The markets took off to the races today and essentially replaced yesterday's losses in a surprising turn-around. SPX gained $12 to close at $1322 while RUT also tacked on $12 to close at $825. But trading volume was flat to down from yesterday with the S&P 500 stocks trading right at the 50 dma of 3.4 billion shares. Trading was down 3% on the NYSE and down 16% on NASDAQ. With oil still trading near $105/bbl, this market rally was surprising. Investors Business Daily (IBD) reset their market posture to "Market in Correction" from "Uptrend Under Pressure". This move was based on yesterday's market losses, but it is significant because it reflects many weak technical internals for this market.

Of course, the tendencies for this market to trade up and then back down the past couple of weeks has been good news for my condors. The Mar position on RUT at 730/740 and 875/885 now stands at a P/L of +$3,340 with delta = -$15 and theta = +$192. Theta is really ramping up as we near expiration. The Apr condor on RUT at 700/710 and 900/910 stands at a P/L of -$300 with delta = -$27 and theta = +$99. This position is in good shape as evidenced by the strong theta/delta ratio and the small deltas of about 8 for each of the short options in the spreads.

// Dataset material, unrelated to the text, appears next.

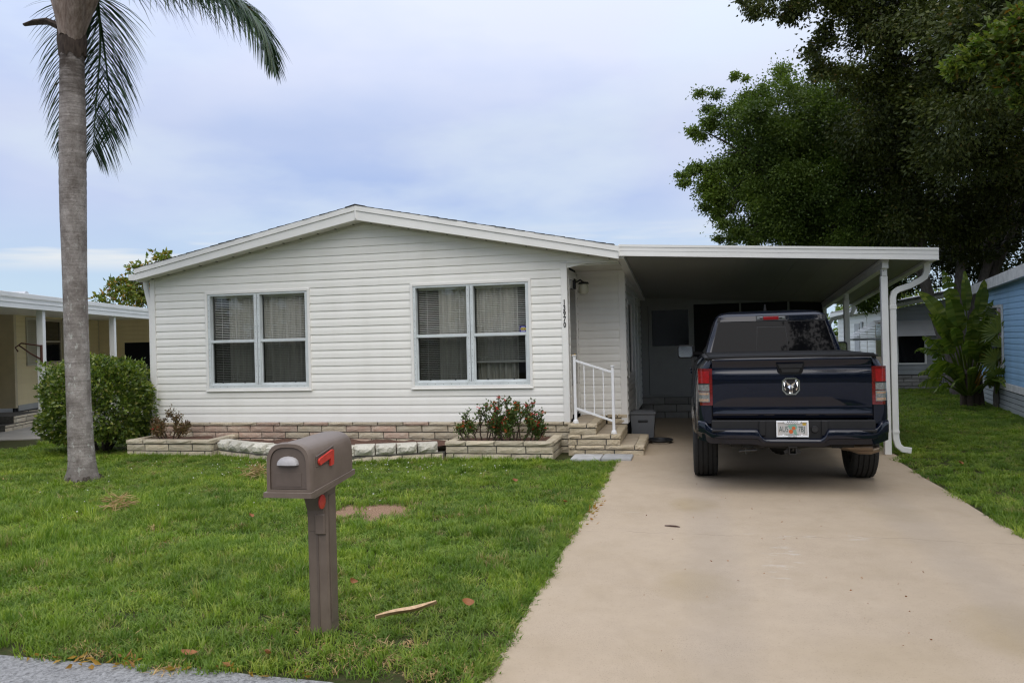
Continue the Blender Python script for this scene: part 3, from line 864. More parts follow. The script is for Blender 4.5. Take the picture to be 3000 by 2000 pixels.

So we wait to see what the markets will bring tomorrow. My opinion is that the overall bullish trend is still intact, although some extraordinary events in the Middle East or Libya could change that at any time. But barring that, I expect oil prices to stabilize and some of the fear to come back out of the markets. But it seems unlikely that the bullish trend will continue with the steepness of the advance we saw a couple of months ago.